= Short task =
The line containing "b, 'white', t)" marks the end: quote every line from the start of the records below through it, word for word.

3D scene scripts:
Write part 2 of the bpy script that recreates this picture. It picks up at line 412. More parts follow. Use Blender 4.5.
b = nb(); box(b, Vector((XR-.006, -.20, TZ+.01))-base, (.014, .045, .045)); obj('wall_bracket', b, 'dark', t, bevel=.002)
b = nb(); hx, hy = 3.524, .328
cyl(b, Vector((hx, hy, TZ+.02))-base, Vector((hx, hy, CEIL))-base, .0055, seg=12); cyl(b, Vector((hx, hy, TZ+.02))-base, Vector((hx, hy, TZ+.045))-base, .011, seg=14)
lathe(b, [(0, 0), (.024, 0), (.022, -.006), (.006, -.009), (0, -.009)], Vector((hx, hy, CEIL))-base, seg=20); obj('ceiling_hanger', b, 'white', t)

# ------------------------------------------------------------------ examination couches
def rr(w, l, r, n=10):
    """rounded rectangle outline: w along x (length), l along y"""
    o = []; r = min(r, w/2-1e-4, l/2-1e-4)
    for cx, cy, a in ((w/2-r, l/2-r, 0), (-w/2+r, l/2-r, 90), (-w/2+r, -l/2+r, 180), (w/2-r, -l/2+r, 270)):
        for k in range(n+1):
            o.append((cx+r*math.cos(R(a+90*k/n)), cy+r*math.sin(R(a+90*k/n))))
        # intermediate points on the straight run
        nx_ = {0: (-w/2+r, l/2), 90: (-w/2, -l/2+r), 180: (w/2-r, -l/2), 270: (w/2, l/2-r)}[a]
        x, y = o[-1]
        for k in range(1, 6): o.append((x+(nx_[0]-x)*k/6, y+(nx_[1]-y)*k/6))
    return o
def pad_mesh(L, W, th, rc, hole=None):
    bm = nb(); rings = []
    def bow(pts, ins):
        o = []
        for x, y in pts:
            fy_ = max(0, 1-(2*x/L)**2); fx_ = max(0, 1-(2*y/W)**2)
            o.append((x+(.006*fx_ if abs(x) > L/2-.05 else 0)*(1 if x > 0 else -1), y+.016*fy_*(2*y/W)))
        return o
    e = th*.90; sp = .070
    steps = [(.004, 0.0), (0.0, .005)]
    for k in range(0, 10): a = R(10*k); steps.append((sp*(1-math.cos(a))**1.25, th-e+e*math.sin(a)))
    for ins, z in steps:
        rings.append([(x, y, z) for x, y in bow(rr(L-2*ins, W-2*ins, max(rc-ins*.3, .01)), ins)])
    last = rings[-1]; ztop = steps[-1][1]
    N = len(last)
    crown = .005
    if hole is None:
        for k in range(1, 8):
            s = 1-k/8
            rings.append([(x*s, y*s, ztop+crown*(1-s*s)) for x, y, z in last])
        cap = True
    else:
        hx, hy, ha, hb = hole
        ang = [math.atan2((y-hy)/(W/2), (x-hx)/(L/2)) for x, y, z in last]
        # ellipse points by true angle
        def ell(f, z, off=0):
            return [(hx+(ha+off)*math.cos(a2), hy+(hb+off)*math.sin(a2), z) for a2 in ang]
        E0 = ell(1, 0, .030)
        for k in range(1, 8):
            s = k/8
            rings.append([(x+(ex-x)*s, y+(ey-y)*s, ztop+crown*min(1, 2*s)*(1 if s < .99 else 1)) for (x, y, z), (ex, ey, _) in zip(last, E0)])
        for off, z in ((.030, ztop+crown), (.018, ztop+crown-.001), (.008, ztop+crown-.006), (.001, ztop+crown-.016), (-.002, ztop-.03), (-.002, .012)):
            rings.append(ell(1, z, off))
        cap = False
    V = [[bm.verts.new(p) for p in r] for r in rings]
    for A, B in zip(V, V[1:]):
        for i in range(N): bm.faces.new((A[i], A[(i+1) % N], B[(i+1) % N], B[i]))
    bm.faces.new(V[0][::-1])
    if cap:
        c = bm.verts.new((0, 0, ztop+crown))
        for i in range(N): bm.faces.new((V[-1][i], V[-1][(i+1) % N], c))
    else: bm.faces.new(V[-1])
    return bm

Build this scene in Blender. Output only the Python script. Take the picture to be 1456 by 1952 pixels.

= Written answer =
Write part 2 of the bpy script that recreates this picture. It picks up at line 412. More parts follow. Use Blender 4.5.
b = nb(); box(b, Vector((XR-.006, -.20, TZ+.01))-base, (.014, .045, .045)); obj('wall_bracket', b, 'dark', t, bevel=.002)
b = nb(); hx, hy = 3.524, .328
cyl(b, Vector((hx, hy, TZ+.02))-base, Vector((hx, hy, CEIL))-base, .0055, seg=12); cyl(b, Vector((hx, hy, TZ+.02))-base, Vector((hx, hy, TZ+.045))-base, .011, seg=14)
lathe(b, [(0, 0), (.024, 0), (.022, -.006), (.006, -.009), (0, -.009)], Vector((hx, hy, CEIL))-base, seg=20); obj('ceiling_hanger', b, 'white', t)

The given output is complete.